The Finicky Nature of Credit Card Fraud in Europe
Recently, FICO released a dynamic map outlining the evolution of card fraud in Europe and uncovered several pretty interesting discoveries. While several countries see fraud declining, there are quite a few that have seen it increase—some aggressively. FICO used this data to come up with a few predictions for the coming years about the changes we can expect to see in fraud prevention practices. 2013 was a rough year in general for fraud losses as Europe reached their all-time high—£154.9 million. The majority of this number came from France, Germany, and Russia, France taking the lead with a whopping 62%. The prediction here is that such a high loss will start to inspire regional bodies and card issuers to start to explore fraud prevention efforts, similar to their reaction after a large spike in 2008. Generally, companies don’t put very much money toward fraud prevention when losses are low because the return on investment doesn’t appear to be worth it.
After EMV removed £246 million worth of fraud between 2004-2006, that fraud migrated to worldwide ATM hacks and card-not-present (CNP) fraud. In this case, fraud as a whole actually rose at first following EMV. One of the most common methods to measure fraud loss is by use of “basis point,” whereas 100 basis points = 1% of card sales. Low threats are represented by basis points below 5, while anything between 5-10 is concerning. Once basis points exceed 10, fraud activity has become extreme. That said, low basis points doesn’t necessarily mean a country is protected. The example FICO gives is the increase of card use in Russia. When such a large country starts using payment cards more often in general, it can disguise the overall fraud threat. FICO predicts that as basis points start to rise, executives will be forced to address the impending customer concerns.
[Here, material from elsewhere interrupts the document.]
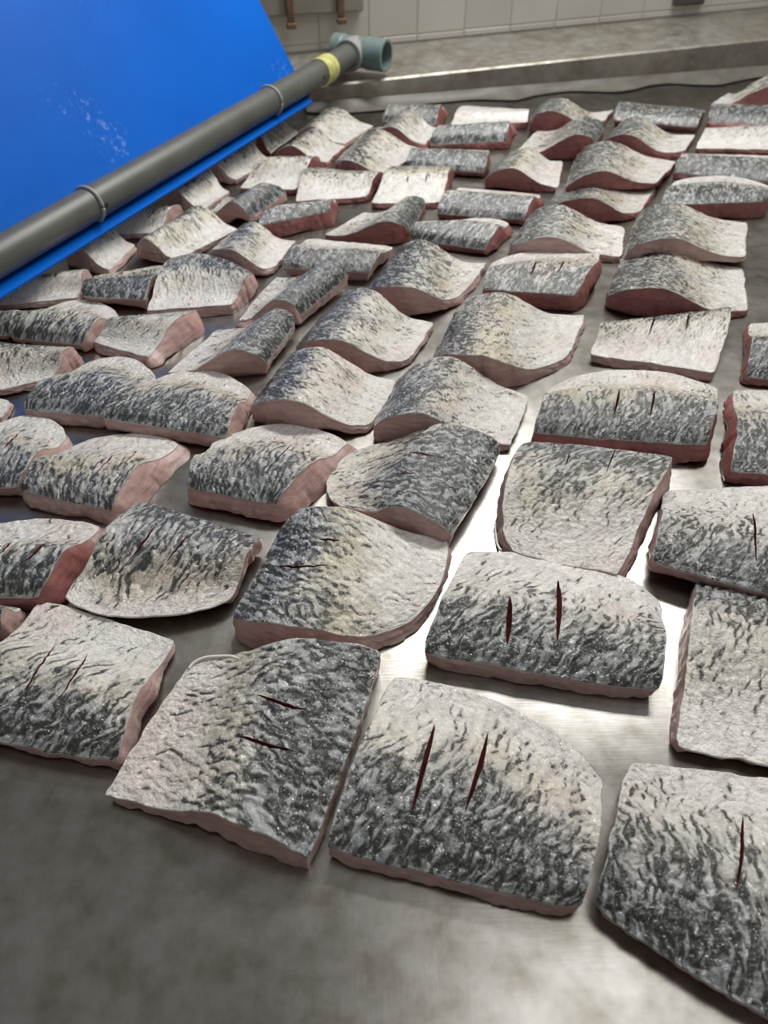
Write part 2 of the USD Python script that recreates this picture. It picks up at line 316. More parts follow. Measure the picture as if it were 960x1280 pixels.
for cx in (112, 338):
    w = on_pipe(cx, 0)
    ang = np.linspace(-0.35 * np.pi, 1.02 * np.pi, 26)
    pts = [p_start + pd * w + (-nl) * math.cos(q_) * (PR + 0.0006) + np.array([0, 0, 1]) * math.sin(q_) * (PR + 0.0006) for q_ in ang]
    c = tube(pts, 0.0021, 8); part(gp, 'clip_ring', c, M['clip'], smooth=60, label='pale raised ring around the pipe')
for cx, cy in ((114, 260), (389, 97)):
    # small dark screw hole on the side that faces the room
    w = on_pipe(cx + 3, 0); best = None
    for q_ in np.linspace(0.0, 1.4, 100):
        P = p_start + pd * w + (-nl) * math.cos(q_) * PR + np.array([0, 0, 1]) * math.sin(q_) * PR
        e = abs(project(P)[1] - cy)
        if best is None or e < best[0]: best = (e, P, (-nl) * math.cos(q_) + np.array([0, 0, 1]) * math.sin(q_))
    c = tube([best[1] - best[2] * 0.001, best[1] + best[2] * 0.0004], 0.0022, 12); part(gp, 'screw_hole', c, M['dark'])
w = on_pipe(405, 0)
tp = tube([p_start + pd * (w - 0.0145 + k * 0.0029) for k in range(11)], [PR + 0.0012 + 0.0005 * (k % 2) for k in range(11)], 28)
part(gp, 'tape', tp, M['tape'], smooth=40, label='crumpled yellow tape wrapped around the pipe end')
# tee fitting: run square to the pipe, open end to the right
RT = 0.0215
fe = p_start + pd * (on_pipe(437, 0)); fe[2] = max(fe[2], Z_UP + RT + 0.0005)
tfit = thing('pipe_fitting', 'grey green plastic tee fitting on the far end of the grey pipe', 'pipe fitting', fe)
def lathe_along(o, ax, prof2, n=40):
    ax = ax / np.linalg.norm(ax); a = np.cross(ax, [0, 0, 1.0]); a /= np.linalg.norm(a); b = np.cross(a, ax); v, f = [], []
    for (h, r) in prof2:
        for k in range(n):
            q_ = 2 * np.pi * k / n; v.append(o + ax * h + (a * math.cos(q_) + b * math.sin(q_)) * r)
    for i in range(len(prof2) - 1):
        for k in range(n):
            j = (k + 1) % n; f += [[i * n + k, i * n + j, (i + 1) * n + j], [i * n + k, (i + 1) * n + j, (i + 1) * n + k]]
    m = trimesh.Trimesh(np.array(v), f, process=False); m.fix_normals(); return m
rdir = -nl
ctr = fe + pd * 0.020
run = lathe_along(ctr, rdir, [(-0.034, RT - 0.004), (-0.034, RT), (-0.020, RT), (-0.018, RT - 0.0015), (0.018, RT - 0.0015), (0.020, RT), (0.050, RT), (0.0505, RT - 0.0005), (0.0505, RT - 0.004), (0.012, RT - 0.005), (0.010, 0.0002)])
part(tfit, 'run', run, M['fitting'], smooth=35)
col = lathe_along(fe, pd, [(-0.006, PR - 0.001), (-0.006, RT - 0.001), (-0.005, RT), (0.010, RT), (0.012, RT - 0.0008), (0.024, RT - 0.0012)])
part(tfit, 'collar', col, M['clip'], smooth=35, label='paler socket collar around the pipe')
part(tfit, 'bore', lathe_along(ctr, rdir, [(0.0125, 0.0001), (0.0126, RT - 0.0052)]), M['dark'])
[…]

Europe is an interesting example because through the years you can actually see where fraud shifts and why. For example, back in 2008 the UK was being hit harder than any other country by far. After investing in fraud detection technologies, its fraud losses dropped 26% by 2013. However, since the UK has become a less desirable target, other countries are now bearing the brunt of the attacks. There were quite a few years where France saw very low levels of fraud loss while other countries suffered. As the targeted countries bolstered their defenses, France didn’t keep up technologically and hackers took notice. Because of this, fraud losses in France are up 70% since 2006.
Highest increases
Russia
Up 27.6%
The growth of fraud in Russia is exponentially higher than every other European country–365% higher than it was 2008. While this may initially look like Russia has simply become a major target, the real reason is card usage. As mentioned earlier, Russia has seen a high influx of credit card payments in general, so this large number is not necessarily representative of fraud patterns.
United Kingdom
Up 16%
Traditionally the biggest target of card fraud, the UK had a few good years after implementing their “tough on fraud” policies”. New technology managed to crack down on cyber criminals for a while, but since 2011 the UK has seen an increase in physical card theft. The UK is a great example of how fraud evolves when technology improves, and recently they’ve resulted to doing it the old fashioned way. If you can’t hack ‘em, pickpocket ‘em. As a response the UK has been working on better fraud detection while trying to balance customer service. The tougher the fraud detection, the more likely it is that legitimate transactions will be blocked, resulting in highly annoyed customers. One way they’ve been battling this potential issue is with real time communication about fraud alerts in order to minimize any potential inconveniences.
Norway
Up 7.8%
Out of all the Scandinavian countries, Norway is the biggest target for fraud. Similar to the UK, Norway saw a large dip following EMV, then an increase. Norway’s increase has been mostly focused on CNP fraud, up 39% in 2012, and physical card theft which has risen 6%.
Highest decreases
Netherlands
Down 10.7%
In staunch contrast to their neighbors to the north, the Netherlands has taken fantastic strides towards reducing credit card fraud–down 30% since 2008. They’ve managed to reduce counterfeit cards as well as CNP fraud, and physical theft is all but non-existent. Because of their success, FICO thinks it’s unlikely they’ll see a rise in fraud because other countries are an easier target.
Hungary
Down 6.5%
Fraud in Hungary plummeted after 2011, with 100x less fraud that Russia and card uses that is only 23x higher. Russia’s card usage is growing more quickly, but Hungary’s is still growing nonetheless. According to FICO this points to a potential for more fraud in Eastern Europe in the future.
Spain
Down 4.5%
Spain is an interesting example because while most other European countries’ fraud decreases are related primarily to counterfeit cards (remedied by EMV), Spain’s is mostly a decrease in physical card theft. Card issuers have begun using “rules based” detection, making it easy for them to quickly determine when a card is being used fraudulently. Examining other countries’ successes and failures in this area help us identify ways we can combat fraud and reduce chargebacks here in the United States. Fraud is something we’re certainly keeping a keen eye on, and we’re eager to see how fraud rates are impacted by the upcoming transition to EMV.